Problem to solve:
Omit all pictures. Copy the rest of the material exactly.
— start Material provided —
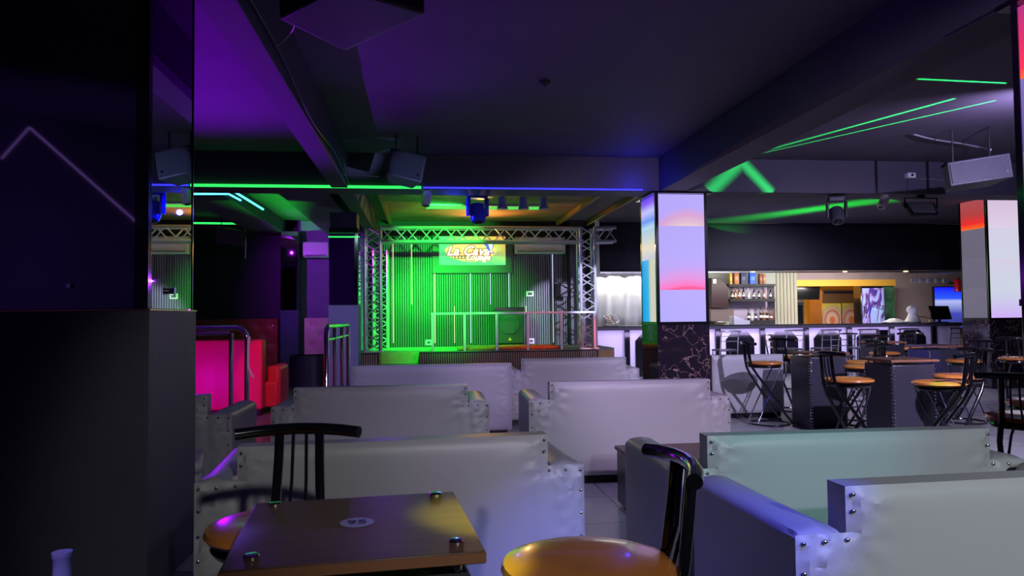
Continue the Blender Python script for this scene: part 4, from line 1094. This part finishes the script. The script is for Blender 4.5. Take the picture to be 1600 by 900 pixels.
bottle_row([1170, 1175, 1181, 1189, 1194, 1199, 1205], 501, 15.85, .30, 'the bottom bar shelf', 'bottles on the bottom bar shelf')
tops = [(1141, .26, .05, (.70, .45, .05), 'yellow and grey gift bottle'), (1150, .28, .11, (.45, .14, .05), 'orange-brown gift carton'), (1161, .27, .13, (.02, .03, .10), 'dark navy gift carton'),
        (1175, .27, .14, (.02, .10, .55), 'bright blue gift carton'), (1188, .25, .07, (.20, .06, .03), 'dark amber decanter carton'), (1193, .24, .06, (.35, .10, .05), 'red-brown slim carton')]
for px, h, w, c, n in tops:
    p = W(px, 444, Y=15.9); t = thing('drink_carton', n + ' on the top bar shelf', 'carton', (p.x, 15.9, BZ0 + .001), group='cartons on the top bar shelf')
    MB().box(-w / 2, w / 2, -.05, .05, 0, h * .97).build('box', mat(n, c, .4), t, .004)
    MB().box(-w * .3, w * .3, -.0525, -.0505, h * .35, h * .65).build('front_label', mat(n + ' label', tuple(min(1, x * 2 + .08) for x in c), .5), t)
# dark cupboard with slanting top, at the left end
def cupboard():
    Y = 15.5; O = W(1116, 498, Y=Y); t = thing('wall_cupboard', 'dark slant-topped cupboard left of the bottle shelves', 'cupboard', (O.x, Y, O.z))
    P = lambda px, py: ((W(px, py, Y=Y) - O).x, (W(px, py, Y=Y) - O).z)
    MB().prism([P(1112, 481), P(1138, 481), P(1138, 449), P(1124, 434), P(1112, 434)], 0, .6, 'y').build('cabinet', mat('maroon_cabinet', (.03, .012, .018), .4), t)
    MB().prism([P(1112, 502), P(1148, 502), P(1148, 482), P(1112, 482)], .05, .6, 'y').build('lower_cabinet', mat('lower_panel', (.13, .10, .10), .4), t)
    MB().prism([P(1114, 436), P(1119, 436), P(1119, 443), P(1114, 443)], -.01, -.001, 'y').build('switch_plate', white_plastic, t)
cupboard()
c = W(1152, 510, Y=14.2)
t = thing('till_printer', 'white receipt machine on the left end of the counter', 'machine', (c.x, 14.2, .976))
MB().prism([(-.12, 0), (.22, 0), (.22, .08), (.10, .10), (-.08, .18), (-.12, .18)], -.12, .12, 'y').build('casing', white_plastic, t, .01); MB().box(-.02, .10, -.10, .10, .112, .12).build('paper', lbl, t)
c = W(1124, 509, Y=14.2)
t = thing('serving_bowl', 'pale yellow bowl on the counter beside the column', 'bowl', (c.x, 14.15, .976))
MB().lathe([(.04, 0), (.06, .005), (.12, .05), (.125, .055), (.11, .05), (.05, .012)], 20).build('bowl', mat('pale_yellow', (.65, .62, .30), .4), t); MB().lathe([(.045, .013), (.10, .05), (.05, .07), (.01, .075)], 14).build('contents', lbl, t)
# monitor in doorway, dark fridge
Y = 16.6; a = W(1243, 448, Y=Y); b = W(1282, 468, Y=Y); t = thing('wall_monitor', 'black screen hanging in the yellow store doorway', 'screen', ((a.x + b.x) / 2, Y, b.z)); w = (b.x - a.x) / 2
MB().prism([(-w, 0), (w * .92, 0), (w, a.z - b.z), (-w, a.z - b.z)], 0, .05, 'y').build('casing', black_gloss, t, .006); MB().box(-w + .03, w * .9 - .03, -.004, -.0005, .03, a.z - b.z - .03).build('screen', dark_screen, t)
MB().tube([(0, .03, .3), (0, .03, CZ - b.z)], .015, 8).build('pole', black_matte, t)
Y = 17.0; a = W(1240, 467, Y=Y); b = W(1257, 500, Y=Y); t = thing('dark_fridge', 'narrow dark grey cooler in the store doorway', 'fridge', (a.x, Y, 0)); w = b.x - a.x
MB().box(0, w, 0, .5, 0, a.z - .09).build('body', grey_plastic, t, .01); MB().box(.0, w, -.0, .5, a.z - .089, a.z).build('header', white_plastic, t, .01); MB().box(.05, w - .04, -.012, -.001, .2, a.z - .14).build('glass_door', dark_screen, t); MB().box(w - .035, w - .02, -.03, -.002, .6, .9).build('handle', steel, t)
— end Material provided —
Full solution:
Continue the Blender Python script for this scene: part 4, from line 1094. This part finishes the script. The script is for Blender 4.5. Take the picture to be 1600 by 900 pixels.
bottle_row([1170, 1175, 1181, 1189, 1194, 1199, 1205], 501, 15.85, .30, 'the bottom bar shelf', 'bottles on the bottom bar shelf')
tops = [(1141, .26, .05, (.70, .45, .05), 'yellow and grey gift bottle'), (1150, .28, .11, (.45, .14, .05), 'orange-brown gift carton'), (1161, .27, .13, (.02, .03, .10), 'dark navy gift carton'),
        (1175, .27, .14, (.02, .10, .55), 'bright blue gift carton'), (1188, .25, .07, (.20, .06, .03), 'dark amber decanter carton'), (1193, .24, .06, (.35, .10, .05), 'red-brown slim carton')]
for px, h, w, c, n in tops:
    p = W(px, 444, Y=15.9); t = thing('drink_carton', n + ' on the top bar shelf', 'carton', (p.x, 15.9, BZ0 + .001), group='cartons on the top bar shelf')
    MB().box(-w / 2, w / 2, -.05, .05, 0, h * .97).build('box', mat(n, c, .4), t, .004)
    MB().box(-w * .3, w * .3, -.0525, -.0505, h * .35, h * .65).build('front_label', mat(n + ' label', tuple(min(1, x * 2 + .08) for x in c), .5), t)
# dark cupboard with slanting top, at the left end
def cupboard():
    Y = 15.5; O = W(1116, 498, Y=Y); t = thing('wall_cupboard', 'dark slant-topped cupboard left of the bottle shelves', 'cupboard', (O.x, Y, O.z))
    P = lambda px, py: ((W(px, py, Y=Y) - O).x, (W(px, py, Y=Y) - O).z)
    MB().prism([P(1112, 481), P(1138, 481), P(1138, 449), P(1124, 434), P(1112, 434)], 0, .6, 'y').build('cabinet', mat('maroon_cabinet', (.03, .012, .018), .4), t)
    MB().prism([P(1112, 502), P(1148, 502), P(1148, 482), P(1112, 482)], .05, .6, 'y').build('lower_cabinet', mat('lower_panel', (.13, .10, .10), .4), t)
    MB().prism([P(1114, 436), P(1119, 436), P(1119, 443), P(1114, 443)], -.01, -.001, 'y').build('switch_plate', white_plastic, t)
cupboard()
c = W(1152, 510, Y=14.2)
t = thing('till_printer', 'white receipt machine on the left end of the counter', 'machine', (c.x, 14.2, .976))
MB().prism([(-.12, 0), (.22, 0), (.22, .08), (.10, .10), (-.08, .18), (-.12, .18)], -.12, .12, 'y').build('casing', white_plastic, t, .01); MB().box(-.02, .10, -.10, .10, .112, .12).build('paper', lbl, t)
c = W(1124, 509, Y=14.2)
t = thing('serving_bowl', 'pale yellow bowl on the counter beside the column', 'bowl', (c.x, 14.15, .976))
MB().lathe([(.04, 0), (.06, .005), (.12, .05), (.125, .055), (.11, .05), (.05, .012)], 20).build('bowl', mat('pale_yellow', (.65, .62, .30), .4), t); MB().lathe([(.045, .013), (.10, .05), (.05, .07), (.01, .075)], 14).build('contents', lbl, t)
# monitor in doorway, dark fridge
Y = 16.6; a = W(1243, 448, Y=Y); b = W(1282, 468, Y=Y); t = thing('wall_monitor', 'black screen hanging in the yellow store doorway', 'screen', ((a.x + b.x) / 2, Y, b.z)); w = (b.x - a.x) / 2
MB().prism([(-w, 0), (w * .92, 0), (w, a.z - b.z), (-w, a.z - b.z)], 0, .05, 'y').build('casing', black_gloss, t, .006); MB().box(-w + .03, w * .9 - .03, -.004, -.0005, .03, a.z - b.z - .03).build('screen', dark_screen, t)
MB().tube([(0, .03, .3), (0, .03, CZ - b.z)], .015, 8).build('pole', black_matte, t)
Y = 17.0; a = W(1240, 467, Y=Y); b = W(1257, 500, Y=Y); t = thing('dark_fridge', 'narrow dark grey cooler in the store doorway', 'fridge', (a.x, Y, 0)); w = b.x - a.x
MB().box(0, w, 0, .5, 0, a.z - .09).build('body', grey_plastic, t, .01); MB().box(.0, w, -.0, .5, a.z - .089, a.z).build('header', white_plastic, t, .01); MB().box(.05, w - .04, -.012, -.001, .2, a.z - .14).build('glass_door', dark_screen, t); MB().box(w - .035, w - .02, -.03, -.002, .6, .9).build('handle', steel, t)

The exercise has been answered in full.